Articles

15.02.2010, 15:57:59 PM
by Around FX

Forex is a dynamic, versatile industry, because there are so many different ways of looking at so many different markets. This allows every trader to develop their own trading strategy based on whatever personality you have.


For starters, because most counties across the world have their own medium of exchange, there are tens of thousands of different investment vehicles to chose from, meaning that one can specialize in one region of the global economy for trading, or capitalize on the boarder picture by focusing on the majors.


FX is also versatile in that it follows two broad analytical methods known as fundamentals and technical analysis.
Fundamental analysis involves trading on real economic data or events to predict where a currency pair is going to go. Think the European Central Bank is going to hike interest rates? Why not put in an order to buy euros against the yen to profit?

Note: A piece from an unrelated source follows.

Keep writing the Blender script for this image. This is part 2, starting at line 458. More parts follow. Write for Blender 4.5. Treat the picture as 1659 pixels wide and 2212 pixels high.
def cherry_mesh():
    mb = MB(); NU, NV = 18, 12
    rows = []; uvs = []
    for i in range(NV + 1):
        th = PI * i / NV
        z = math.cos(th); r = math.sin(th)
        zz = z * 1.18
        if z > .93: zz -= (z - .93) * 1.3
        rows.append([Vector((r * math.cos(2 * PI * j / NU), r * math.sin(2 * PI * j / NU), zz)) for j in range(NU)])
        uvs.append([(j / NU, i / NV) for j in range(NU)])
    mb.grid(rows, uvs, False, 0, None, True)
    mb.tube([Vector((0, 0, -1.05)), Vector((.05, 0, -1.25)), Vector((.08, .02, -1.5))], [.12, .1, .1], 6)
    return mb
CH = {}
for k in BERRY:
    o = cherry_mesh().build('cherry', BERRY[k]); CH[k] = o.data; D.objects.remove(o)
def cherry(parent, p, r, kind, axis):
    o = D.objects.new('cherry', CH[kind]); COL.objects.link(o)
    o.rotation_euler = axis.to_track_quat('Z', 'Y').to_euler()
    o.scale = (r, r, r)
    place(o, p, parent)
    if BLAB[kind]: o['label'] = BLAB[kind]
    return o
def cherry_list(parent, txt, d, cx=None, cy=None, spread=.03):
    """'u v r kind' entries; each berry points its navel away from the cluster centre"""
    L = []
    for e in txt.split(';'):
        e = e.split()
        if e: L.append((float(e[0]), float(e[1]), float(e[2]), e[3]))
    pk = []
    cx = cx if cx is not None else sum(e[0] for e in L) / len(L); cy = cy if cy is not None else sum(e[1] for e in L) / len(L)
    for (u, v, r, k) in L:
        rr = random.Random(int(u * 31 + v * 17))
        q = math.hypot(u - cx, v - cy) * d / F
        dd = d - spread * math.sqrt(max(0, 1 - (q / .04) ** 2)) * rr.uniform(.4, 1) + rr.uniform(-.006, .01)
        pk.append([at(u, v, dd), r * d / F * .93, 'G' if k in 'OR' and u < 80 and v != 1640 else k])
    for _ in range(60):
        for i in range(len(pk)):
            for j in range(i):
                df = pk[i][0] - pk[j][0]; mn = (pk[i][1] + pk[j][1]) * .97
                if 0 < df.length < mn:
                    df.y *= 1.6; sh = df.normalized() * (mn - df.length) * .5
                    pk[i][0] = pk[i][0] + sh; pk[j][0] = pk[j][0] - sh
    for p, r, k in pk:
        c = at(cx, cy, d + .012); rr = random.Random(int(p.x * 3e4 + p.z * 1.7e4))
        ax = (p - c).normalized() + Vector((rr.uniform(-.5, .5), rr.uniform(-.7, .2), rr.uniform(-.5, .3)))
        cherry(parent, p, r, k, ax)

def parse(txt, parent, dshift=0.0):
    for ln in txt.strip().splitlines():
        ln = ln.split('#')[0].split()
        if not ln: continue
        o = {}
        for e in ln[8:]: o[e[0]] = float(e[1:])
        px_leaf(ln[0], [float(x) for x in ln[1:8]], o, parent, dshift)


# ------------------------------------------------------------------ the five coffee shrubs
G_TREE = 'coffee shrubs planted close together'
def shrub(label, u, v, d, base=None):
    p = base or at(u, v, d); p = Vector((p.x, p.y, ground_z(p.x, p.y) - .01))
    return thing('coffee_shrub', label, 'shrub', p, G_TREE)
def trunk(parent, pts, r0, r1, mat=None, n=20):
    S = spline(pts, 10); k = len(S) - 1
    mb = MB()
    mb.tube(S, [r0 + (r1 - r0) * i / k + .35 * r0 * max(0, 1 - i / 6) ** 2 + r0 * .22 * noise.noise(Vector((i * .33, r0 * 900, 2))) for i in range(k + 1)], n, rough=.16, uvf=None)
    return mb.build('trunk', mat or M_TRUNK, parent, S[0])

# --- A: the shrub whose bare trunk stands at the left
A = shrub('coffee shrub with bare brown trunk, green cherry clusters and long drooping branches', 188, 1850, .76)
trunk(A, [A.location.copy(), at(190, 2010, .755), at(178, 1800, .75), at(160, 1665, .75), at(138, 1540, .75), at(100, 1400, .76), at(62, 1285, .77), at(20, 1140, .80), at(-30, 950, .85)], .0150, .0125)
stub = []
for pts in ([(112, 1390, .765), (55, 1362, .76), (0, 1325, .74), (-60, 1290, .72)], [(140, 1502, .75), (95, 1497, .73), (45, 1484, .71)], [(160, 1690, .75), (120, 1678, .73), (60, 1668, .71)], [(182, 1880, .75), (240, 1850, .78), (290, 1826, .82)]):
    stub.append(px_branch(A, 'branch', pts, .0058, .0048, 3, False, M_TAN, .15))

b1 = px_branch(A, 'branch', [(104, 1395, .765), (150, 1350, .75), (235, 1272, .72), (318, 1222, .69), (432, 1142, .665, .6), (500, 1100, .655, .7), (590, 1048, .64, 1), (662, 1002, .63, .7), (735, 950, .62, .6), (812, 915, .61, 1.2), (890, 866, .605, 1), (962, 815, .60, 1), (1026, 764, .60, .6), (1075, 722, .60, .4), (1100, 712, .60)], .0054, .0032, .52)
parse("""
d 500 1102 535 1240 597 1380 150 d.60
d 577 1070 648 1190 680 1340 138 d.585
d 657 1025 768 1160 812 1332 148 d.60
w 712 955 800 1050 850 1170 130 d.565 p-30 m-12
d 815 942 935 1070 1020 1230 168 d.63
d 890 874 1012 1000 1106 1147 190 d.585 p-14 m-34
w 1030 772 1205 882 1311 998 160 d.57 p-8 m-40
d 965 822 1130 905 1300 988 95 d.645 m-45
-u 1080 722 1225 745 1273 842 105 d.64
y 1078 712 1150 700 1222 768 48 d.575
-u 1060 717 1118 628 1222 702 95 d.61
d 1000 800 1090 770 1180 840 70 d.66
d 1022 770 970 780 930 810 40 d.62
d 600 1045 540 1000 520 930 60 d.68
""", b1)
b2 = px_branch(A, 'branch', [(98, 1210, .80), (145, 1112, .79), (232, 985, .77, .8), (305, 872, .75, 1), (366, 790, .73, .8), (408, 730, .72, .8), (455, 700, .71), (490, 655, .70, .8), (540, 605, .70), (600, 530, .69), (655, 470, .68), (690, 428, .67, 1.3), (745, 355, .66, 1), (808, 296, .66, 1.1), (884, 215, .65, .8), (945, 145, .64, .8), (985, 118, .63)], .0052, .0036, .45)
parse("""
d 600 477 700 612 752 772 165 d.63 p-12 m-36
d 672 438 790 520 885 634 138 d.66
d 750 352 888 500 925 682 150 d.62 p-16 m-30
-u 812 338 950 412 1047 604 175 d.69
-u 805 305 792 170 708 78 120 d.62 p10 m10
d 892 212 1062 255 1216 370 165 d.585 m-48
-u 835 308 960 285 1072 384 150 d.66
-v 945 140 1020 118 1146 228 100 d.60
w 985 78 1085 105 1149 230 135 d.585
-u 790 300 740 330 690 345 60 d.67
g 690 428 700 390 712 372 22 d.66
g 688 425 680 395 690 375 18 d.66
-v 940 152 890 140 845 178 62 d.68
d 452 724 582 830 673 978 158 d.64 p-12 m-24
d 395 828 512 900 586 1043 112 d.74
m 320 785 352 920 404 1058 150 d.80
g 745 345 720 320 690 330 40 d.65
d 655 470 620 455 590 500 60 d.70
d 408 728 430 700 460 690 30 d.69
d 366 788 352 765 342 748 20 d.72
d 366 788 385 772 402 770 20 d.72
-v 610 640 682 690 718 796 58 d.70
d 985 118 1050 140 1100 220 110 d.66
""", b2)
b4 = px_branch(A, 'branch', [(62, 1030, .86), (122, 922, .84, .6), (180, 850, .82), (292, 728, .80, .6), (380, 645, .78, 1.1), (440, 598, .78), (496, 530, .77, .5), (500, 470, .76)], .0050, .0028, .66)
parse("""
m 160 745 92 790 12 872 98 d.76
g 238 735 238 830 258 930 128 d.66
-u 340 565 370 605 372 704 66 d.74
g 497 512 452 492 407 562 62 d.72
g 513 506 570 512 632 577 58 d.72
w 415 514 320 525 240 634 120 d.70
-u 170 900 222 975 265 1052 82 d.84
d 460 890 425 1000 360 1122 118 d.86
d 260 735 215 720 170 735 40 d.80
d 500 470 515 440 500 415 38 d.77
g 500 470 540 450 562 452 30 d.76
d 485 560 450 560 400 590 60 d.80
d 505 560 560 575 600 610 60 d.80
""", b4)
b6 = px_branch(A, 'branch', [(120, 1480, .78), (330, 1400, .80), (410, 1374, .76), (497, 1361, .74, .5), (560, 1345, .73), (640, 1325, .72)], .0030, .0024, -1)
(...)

The counterpart to fundamental analysis is technical analysis, which involves looking at trends in price charts of various crosses. Notice various attempts for EUR/USD to break above a certain level? Why not buy the pair and ride the wave as the break finally comes?


Trades can also be very short term in nature, with positions open for mere minutes, to the broader movements over long periods of time.
The very best in the business, however, know that the successful foreign exchange traders use a bit of both technical and fundamental analysis, leaving you with the flexibility to decide of whatever works for you.